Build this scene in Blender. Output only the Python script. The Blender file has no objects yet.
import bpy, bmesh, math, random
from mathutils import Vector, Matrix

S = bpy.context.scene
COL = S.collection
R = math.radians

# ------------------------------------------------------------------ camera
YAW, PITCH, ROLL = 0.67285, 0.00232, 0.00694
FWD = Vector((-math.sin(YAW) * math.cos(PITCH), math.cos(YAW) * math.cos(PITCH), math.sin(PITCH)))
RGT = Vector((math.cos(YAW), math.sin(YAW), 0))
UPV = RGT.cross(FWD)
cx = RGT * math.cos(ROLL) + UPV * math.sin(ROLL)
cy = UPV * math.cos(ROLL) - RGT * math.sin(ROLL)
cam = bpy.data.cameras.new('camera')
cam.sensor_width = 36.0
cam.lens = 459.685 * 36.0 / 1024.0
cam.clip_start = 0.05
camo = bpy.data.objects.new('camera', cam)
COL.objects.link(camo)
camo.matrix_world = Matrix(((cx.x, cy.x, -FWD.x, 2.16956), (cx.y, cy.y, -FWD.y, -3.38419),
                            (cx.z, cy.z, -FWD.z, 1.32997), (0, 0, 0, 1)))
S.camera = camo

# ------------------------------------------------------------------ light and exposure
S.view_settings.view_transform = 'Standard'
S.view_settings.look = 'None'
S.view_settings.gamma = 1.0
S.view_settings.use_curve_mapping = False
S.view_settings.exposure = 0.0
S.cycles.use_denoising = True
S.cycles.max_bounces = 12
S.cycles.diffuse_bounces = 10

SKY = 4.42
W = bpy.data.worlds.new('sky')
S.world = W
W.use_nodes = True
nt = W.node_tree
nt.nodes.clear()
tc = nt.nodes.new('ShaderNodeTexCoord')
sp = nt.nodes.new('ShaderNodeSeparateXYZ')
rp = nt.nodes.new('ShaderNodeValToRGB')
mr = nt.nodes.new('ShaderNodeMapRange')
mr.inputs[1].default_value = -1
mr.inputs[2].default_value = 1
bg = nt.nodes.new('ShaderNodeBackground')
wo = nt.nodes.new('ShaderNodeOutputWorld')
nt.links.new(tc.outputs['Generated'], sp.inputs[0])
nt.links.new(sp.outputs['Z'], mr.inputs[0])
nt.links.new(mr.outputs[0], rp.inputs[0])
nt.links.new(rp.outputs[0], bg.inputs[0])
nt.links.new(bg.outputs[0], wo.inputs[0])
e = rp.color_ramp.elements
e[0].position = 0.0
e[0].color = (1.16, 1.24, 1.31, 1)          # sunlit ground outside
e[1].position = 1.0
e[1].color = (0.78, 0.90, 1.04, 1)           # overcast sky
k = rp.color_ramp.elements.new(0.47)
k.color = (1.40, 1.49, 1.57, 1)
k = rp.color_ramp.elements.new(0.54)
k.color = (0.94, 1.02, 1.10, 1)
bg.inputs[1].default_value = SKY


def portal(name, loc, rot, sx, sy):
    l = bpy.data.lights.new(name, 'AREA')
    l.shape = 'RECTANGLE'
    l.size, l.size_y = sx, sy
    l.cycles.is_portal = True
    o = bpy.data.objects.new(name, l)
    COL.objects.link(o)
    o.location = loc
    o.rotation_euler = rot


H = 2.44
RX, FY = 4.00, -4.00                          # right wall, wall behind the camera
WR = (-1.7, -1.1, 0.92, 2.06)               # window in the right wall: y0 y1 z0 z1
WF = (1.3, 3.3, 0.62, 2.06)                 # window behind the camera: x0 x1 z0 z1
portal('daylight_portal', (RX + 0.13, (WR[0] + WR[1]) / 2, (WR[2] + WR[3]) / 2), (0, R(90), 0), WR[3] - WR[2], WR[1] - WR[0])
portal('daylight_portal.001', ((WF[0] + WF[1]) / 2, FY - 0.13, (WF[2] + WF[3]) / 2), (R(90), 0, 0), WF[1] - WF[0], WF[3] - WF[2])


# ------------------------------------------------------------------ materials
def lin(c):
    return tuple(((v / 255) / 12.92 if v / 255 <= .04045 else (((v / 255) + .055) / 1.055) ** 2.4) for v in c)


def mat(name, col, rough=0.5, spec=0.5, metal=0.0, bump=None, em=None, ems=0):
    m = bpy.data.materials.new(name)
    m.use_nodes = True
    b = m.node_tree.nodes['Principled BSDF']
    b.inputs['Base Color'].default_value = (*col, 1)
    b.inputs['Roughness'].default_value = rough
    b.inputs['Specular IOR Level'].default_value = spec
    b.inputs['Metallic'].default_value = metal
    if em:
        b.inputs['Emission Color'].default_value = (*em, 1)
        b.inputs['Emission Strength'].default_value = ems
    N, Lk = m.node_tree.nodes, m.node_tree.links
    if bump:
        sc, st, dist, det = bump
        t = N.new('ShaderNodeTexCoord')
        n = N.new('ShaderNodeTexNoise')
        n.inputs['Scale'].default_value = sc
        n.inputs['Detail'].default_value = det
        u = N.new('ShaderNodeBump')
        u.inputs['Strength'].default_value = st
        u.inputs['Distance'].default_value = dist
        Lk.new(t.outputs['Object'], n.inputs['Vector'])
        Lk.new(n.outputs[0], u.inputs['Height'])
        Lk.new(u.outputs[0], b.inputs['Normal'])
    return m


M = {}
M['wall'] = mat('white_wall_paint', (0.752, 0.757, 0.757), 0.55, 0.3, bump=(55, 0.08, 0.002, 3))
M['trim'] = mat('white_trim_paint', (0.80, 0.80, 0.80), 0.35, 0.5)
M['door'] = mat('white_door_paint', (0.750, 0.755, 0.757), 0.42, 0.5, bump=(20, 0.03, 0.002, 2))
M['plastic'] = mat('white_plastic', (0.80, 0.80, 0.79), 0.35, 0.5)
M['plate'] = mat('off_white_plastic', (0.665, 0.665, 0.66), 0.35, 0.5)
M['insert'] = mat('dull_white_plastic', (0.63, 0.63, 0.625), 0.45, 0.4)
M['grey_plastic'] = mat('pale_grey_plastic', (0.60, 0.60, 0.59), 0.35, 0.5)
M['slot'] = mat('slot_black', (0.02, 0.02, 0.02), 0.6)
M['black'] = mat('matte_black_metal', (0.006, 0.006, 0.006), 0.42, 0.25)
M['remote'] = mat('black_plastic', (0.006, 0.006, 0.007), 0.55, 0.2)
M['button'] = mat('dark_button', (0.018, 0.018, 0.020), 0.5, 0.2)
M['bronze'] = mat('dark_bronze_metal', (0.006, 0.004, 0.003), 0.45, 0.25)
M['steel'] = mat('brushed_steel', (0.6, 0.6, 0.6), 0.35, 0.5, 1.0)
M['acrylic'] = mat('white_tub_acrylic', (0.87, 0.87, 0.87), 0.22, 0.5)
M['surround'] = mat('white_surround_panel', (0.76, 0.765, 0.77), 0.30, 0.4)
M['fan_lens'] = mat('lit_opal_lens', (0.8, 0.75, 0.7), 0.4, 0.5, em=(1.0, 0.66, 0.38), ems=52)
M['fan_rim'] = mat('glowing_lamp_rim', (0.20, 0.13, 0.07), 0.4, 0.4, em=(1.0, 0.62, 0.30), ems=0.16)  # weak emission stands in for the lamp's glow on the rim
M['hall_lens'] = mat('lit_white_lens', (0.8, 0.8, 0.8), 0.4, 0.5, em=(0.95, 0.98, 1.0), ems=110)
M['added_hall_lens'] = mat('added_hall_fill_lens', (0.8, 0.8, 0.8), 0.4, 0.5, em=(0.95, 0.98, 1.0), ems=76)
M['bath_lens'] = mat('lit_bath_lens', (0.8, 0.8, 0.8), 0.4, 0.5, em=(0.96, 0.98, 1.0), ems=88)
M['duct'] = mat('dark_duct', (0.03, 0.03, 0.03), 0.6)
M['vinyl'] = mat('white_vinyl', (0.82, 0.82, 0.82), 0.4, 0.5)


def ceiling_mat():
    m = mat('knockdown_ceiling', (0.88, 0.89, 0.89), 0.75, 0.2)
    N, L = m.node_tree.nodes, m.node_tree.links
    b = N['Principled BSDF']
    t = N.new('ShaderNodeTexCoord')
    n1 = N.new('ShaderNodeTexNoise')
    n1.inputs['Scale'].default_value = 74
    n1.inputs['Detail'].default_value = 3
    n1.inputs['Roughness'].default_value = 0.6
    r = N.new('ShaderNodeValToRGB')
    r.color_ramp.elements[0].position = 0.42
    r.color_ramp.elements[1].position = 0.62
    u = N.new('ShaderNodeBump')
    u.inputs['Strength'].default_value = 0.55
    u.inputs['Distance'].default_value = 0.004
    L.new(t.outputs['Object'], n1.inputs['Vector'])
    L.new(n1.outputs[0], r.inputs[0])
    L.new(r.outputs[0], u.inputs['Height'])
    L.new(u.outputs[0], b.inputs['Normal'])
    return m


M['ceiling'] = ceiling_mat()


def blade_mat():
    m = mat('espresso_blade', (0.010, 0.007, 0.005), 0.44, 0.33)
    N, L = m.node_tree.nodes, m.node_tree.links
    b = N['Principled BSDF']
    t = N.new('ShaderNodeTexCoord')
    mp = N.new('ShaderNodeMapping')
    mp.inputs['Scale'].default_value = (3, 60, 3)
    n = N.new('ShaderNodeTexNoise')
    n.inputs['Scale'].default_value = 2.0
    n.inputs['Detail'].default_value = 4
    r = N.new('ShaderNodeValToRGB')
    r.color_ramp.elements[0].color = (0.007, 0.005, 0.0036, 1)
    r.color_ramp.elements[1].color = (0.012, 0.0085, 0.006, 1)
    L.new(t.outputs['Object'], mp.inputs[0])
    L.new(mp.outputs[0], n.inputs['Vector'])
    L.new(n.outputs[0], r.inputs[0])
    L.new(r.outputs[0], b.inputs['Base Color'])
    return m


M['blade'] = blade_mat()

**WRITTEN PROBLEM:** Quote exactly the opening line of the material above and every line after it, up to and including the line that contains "R = math.radians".

**RESULT OF THIS TASK:**
Build this scene in Blender. Output only the Python script. The Blender file has no objects yet.
import bpy, bmesh, math, random
from mathutils import Vector, Matrix

S = bpy.context.scene
COL = S.collection
R = math.radians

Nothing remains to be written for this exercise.